EMIGRANTS ARRIVAL: ARRIVALS IN U.S. PORTS
EMIGRANTS SHIPS MANIFESTS FROM 1820
TO 1870
Ships list : Name of the ship ; Port of departure and date when
know ; Port of arrival given by date of arrival, when know.
An INDEX is available on-line. There is also a partial index listing only the passengers for New-Orleans.
The problem with Belgian emigration is the lost of the originals
manifests from Antwerp, the Belgian seaport, except for the years 1855. So I
have to gather the information from other sources.
I found some of those lists of passengers in
- the Web Site Immigrant Ships
Transcribers Guild and extracted the Belgian passengers
- the microfilms for the Port of New York 1820-1870 & Port of New Orleans
, available on-line
- partial lists, for the years 1853 and 1854, in the
Archives of the Belgian Foreign Ministry.

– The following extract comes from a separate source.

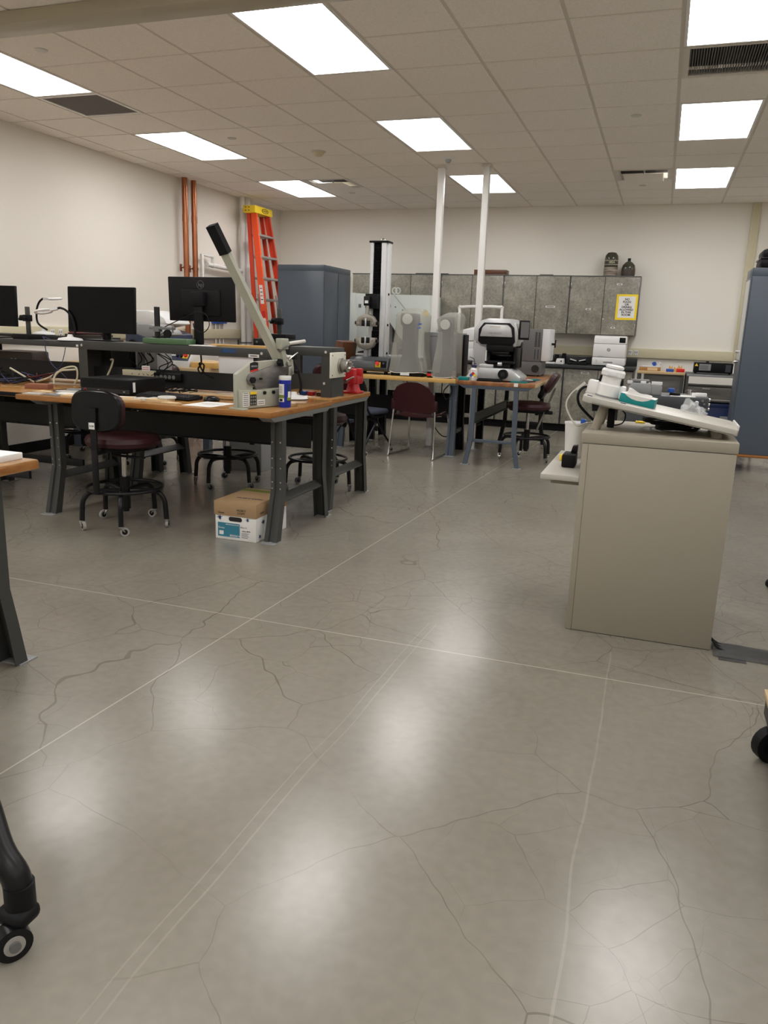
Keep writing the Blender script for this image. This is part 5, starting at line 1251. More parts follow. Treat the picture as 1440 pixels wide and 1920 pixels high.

- in books (see "sources" for further reference) :
+ Haven van Antwerpen - Belgische
Emigratie 1855
+ 2005 Belges arrivés en Amérique en
1856.
Those books give a fair account of the emigration from those two years but
wants to be completed by departures from non-Belgian harbors and checked with
the arrivals in New York and other Sea and Lake ports.
- The New York Times "Marine Intelligence" (NYT)columns, for
the supposed date of departure from Antwerp or other haven, and other comments
found in those lines: usually the number of passengers and sometime sea events.
- indexes from various American Ports for the years 1820-1870
There is also entries from various publications (in Belgian Lace
& Dentelle belge for many of them) and sources (see the
Notes at the end of each page).
When I found data concerning the arrival of Belgians immigrants without knowing
the name of the ship, I put them in the "Unknow" ship, hoping some
day to be able to transfer them to their true ship and true year of arrival.
Note: The "Downs" was a roadstead in the English Channel off the east coast of Kent, between the North and the South Foreland. The Downs served as a permanent base for warships patrolling the North Sea, and formed a favourite anchorage during heavy weather, protected on the east by the Goodwin Sands and on the north and west by the coast. It has depths down to 12 fathoms (22 m). Even during southerly gales some shelter was afforded, though under this condition wrecks were not infrequent. The Downs lie between the Strait of Dover and the Thames Estuary, so both merchant ships awaiting an easterly wind to take them down the English Channel and those going up to London gathered there, often for quite long periods. It could be quite a dangerous area. The Goodwin Sands were constantly shifting, and were not always adequately marked. Storms could also drive ships onto the shore or onto the sands.